On devrait éviter de:

  • Confondre éducation et dressage: croire que punir aide à apprendre
  • Réduire la communication à l’information: se contenter d’un échange froid et unilatéral
  • Fuir ses responsabilités: déléguer systématiquement les «cas difficiles» aux spécialistes
  • Créer des ghettos pédagogiques: organiser une classe dans la classe
  • S’enfermer dans la routine: figer une organisation qui ne répond plus aux besoins
  • Reproduire la stigmatisation: cantonner les spécialistes aux seuls élèves à besoins éducatifs particuliers

Let’s go!

En 2025, nous avons le choix. S’accrocher à l’idée de «tenir nos classes» en imposant notre pouvoir, ou oser «faire classe» et co-construire le vivre ensemble. Les enfants n’attendent que ça: qu’on parie sur leur intelligence plutôt que sur leur soumission.

L’émancipation ne se décrète pas, elle se vit au quotidien. Dans chaque interaction, chaque décision pédagogique, chaque moment de tension transformé en opportunité d’apprentissage.

Elena Lucciarini, Nicolas Bressoud, Haute école pédagogique du Valais

 


Références bibliographiques

Benoit, V., & Angelucci, V. (2016). Le coenseignement en contexte scolaire à visée inclusive: quoi, pourquoi et comment? Revue suisse de pédagogie spécialisée, 3, 48-54.
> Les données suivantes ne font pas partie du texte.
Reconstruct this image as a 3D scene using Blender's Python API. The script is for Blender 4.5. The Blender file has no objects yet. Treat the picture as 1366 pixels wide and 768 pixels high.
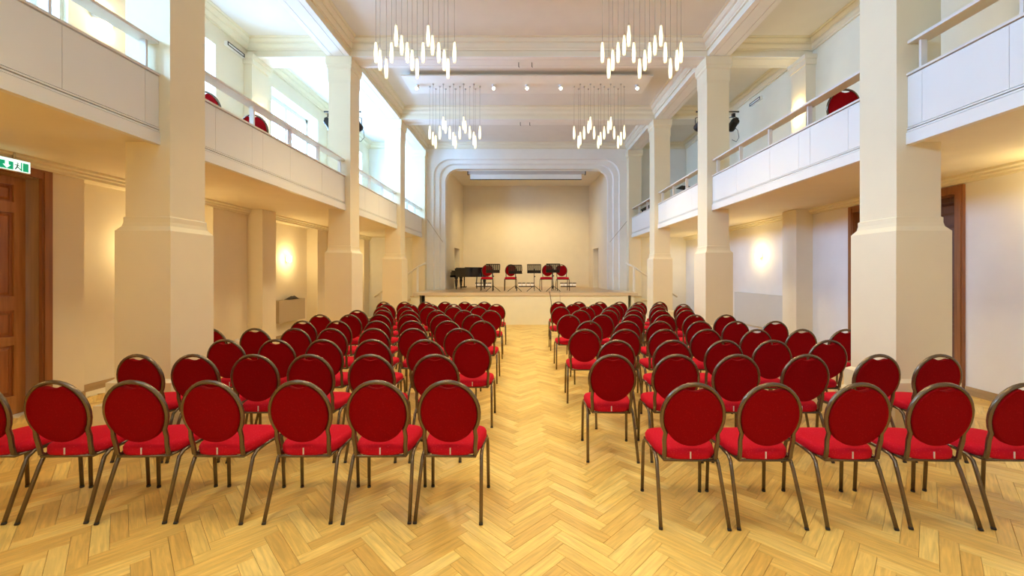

Carrupt, N. (2012). Droits de l'enfant et citoyenneté à l'école: représentations sociales des enseignants - Étude de cas avec quatre enseignants valaisans de 5e et 6e primaire [Mémoire de master, Université de Genève]. Archive ouverte UNIGE. https://archive-ouverte.unige.ch/unige:160839

CIIP. (2025). Déclaration de la Conférence intercantonale de l’instruction publique de la Suisse romande et du Tessin relative aux finalités et objectifs de l’école publique du 30 janvier 2003. https://portail.ciip.ch/per/pages/242

Gaudreau, N. (2021). Les conduites agressives à l’école: Comprendre pour mieux intervenir. Presses de l’Université du Québec.

Gaudreau, N. (2024). Gérer efficacement sa classe: Les ingrédients essentiels (2e éd.). Presses de l'Université du Québec.